Tag: credit criteria

The latest mortgage approval numbers from the Bank of England continue to demonstrate the fragility of the UK housing market and, in particular, waning levels of activity. The 47,474 approvals in September was the lowest number since February. The downward momentum in approvals has gained pace in recent months. The number of approvals in Q3 was 2.9% lower than in Q2 and was 11.5% lower than in Q3 of last year. All of this provides evidence that housing demand is weakening.

Tight credit conditions have affected the supply of mortgages for some time and, as a consequence, negatively impacted on the number of house buyers. This is likely to be especially true for potential first-time buyers who have no housing equity with which to help purchase property. But, the marked downward momentum in mortgage approvals is reflecting a weakening in housing demand.

So what explains this weakening of housing demand? In part, it is likely to be current economic conditions. But, expectations of future economic conditions are crucially important in determining activity levels in the housing market. With concerns about future economic growth it would be no surprise if households are feeling more than a little cautious about their spending plans and about their household finances. Economic uncertainty amongst households does not bode well for activity levels in the housing market. If this line of thinking is right we can expect mortgage approvals numbers to remain subdued for some time to come.


Drop in mortgages sparks concerns over house price falls The Herald, Ian McConnell (30/10/10)
Housing dip feared as mortgage approvals stall Guardian, Mark King (29/10/10)
UK mortgage approvals decline Irish Times (29/10/10)
Net mortgage lending slumps to just £112 million Independent, James Moore (30/10/10)
Mortgage approvals lowest since Feb Reuters (29/10/10)


Mortgage approval numbers and other lending data are available from the Bank of England’s statistics publication, Monetary and Financial Statistics (Bankstats) (See Table A5.4.)

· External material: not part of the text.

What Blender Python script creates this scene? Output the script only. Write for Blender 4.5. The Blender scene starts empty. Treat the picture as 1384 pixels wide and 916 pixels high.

  1. What variables do you think will affect the demand for mortgages?
  2. What variables do you think will affect the supply of mortgages by lenders?
  3. What do you understand by housing and mortgages being complementary products? Why might the complementary relationship between housing and mortgages be stronger for first-time buyers?
  4. If housing demand weakens, would we expect house prices to fall? Are there circumstances when a weakening of demand might not translate into lower house prices? Illustrate your answer using demand and supply diagrams.